Solitamente un hacker si interpone tra l’utente e il sito di destinazione con l’obiettivo di  intercettare i dati che compongono l’identità informatica del malcapitato. Il furto di identità avviene quando l’utente digita il proprio user-name e password per accedere al sistema oppure mentre effettua il primo accesso e sta compilando i vari form per la registrazione. Ultimamente questo processo è stato ulteriormente facilitato, in quanto le registrazioni ora avvengono attraverso le credenziali di terze parti  (Facebook, Google, Linkedin ad esempio). Ottenute queste informazioni, l’hacker può entrare nel sito e creare azioni distruttive oppure vendere i dati nella parte oscura del web, ovvero il dark web.

L’81% dei cosiddetti data breach fa leva sulla noncuranza degli utenti nel proteggere le credenziali e sul basso livello di attenzione chi si utilizza, per esempio, nel scegliere le password.
Spesso si usa la medesima password per più siti, o la si modifica leggermente, oppure la stessa password viene condivisa tra più colleghi per facilitare l’accesso ai vari portali. Questi sono solo alcuni esempi di abitudini molto frequenti che rendono estremamente vulnerabile la sicurezza di un’ intera azienda.

Il dark web.

Il dark web è quello strato nascosto della rete in cui avvengono scambi commerciali illegali di varia natura. In questo mercato nero delle informazioni oggi è terribilmente diffusa la vendita di credenziali (username e password) con lo scopo – per chi le acquista – di appropriarsi dei nostri dati.
Si stima che il Dark Web sia 550 volte più vasto del web “ufficiale” e che cresca senza sosta. La “parte oscura” del web si compone di portali che, generalmente, consentono agli utenti di restare anonimi e che necessitano di software particolari per accedervi. Sono accessibili solo ed esclusivamente se si conosce il loro URL. Tutte le pagine appartenenti al dark web non sono indicizzate da alcun motore di ricerca e non sono, quindi, rintracciabili dai vari Google, Yahoo! o Bing. Esattamente come il web “normale”, il dark web è un luogo virtuale molto eterogeneo che offre però la garanzia dell’anonimato. Questa peculiarità ha portato al proliferare di attività illegali come la compravendita di armi, droga, lo scambio di materiale pedopornografico e la vendita di informazioni riservate.
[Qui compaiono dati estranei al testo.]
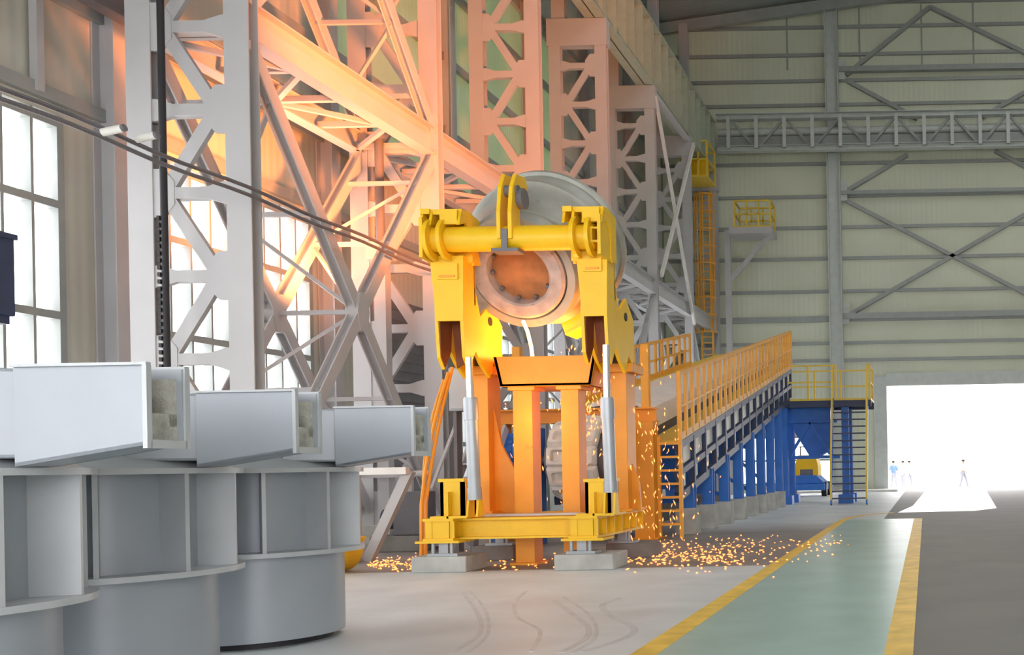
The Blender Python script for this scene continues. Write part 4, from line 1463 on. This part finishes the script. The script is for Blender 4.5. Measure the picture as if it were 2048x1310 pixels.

Quale è lo scopo dei furti?

Il furto delle credenziali ha tanti scopi: conoscere le abitudini degli utenti online, individuare quali sono gli interlocutori con i quali si parla frequentemente e che ruolo hanno, oppure capire il tipo di comportamento si tiene con i propri colleghi. L’obiettivo finale è sempre uno: commettere azioni che si rivelano deleterie per l’utente in se e la propria azienda. In maniera devastante, appropriandosi di una sola combinazione, i criminali informatici possono accedere a tutti i dati aziendali a cui il singolo account ha accesso. Basta un solo account compromesso per mettere in ginocchio un’intera organizzazione.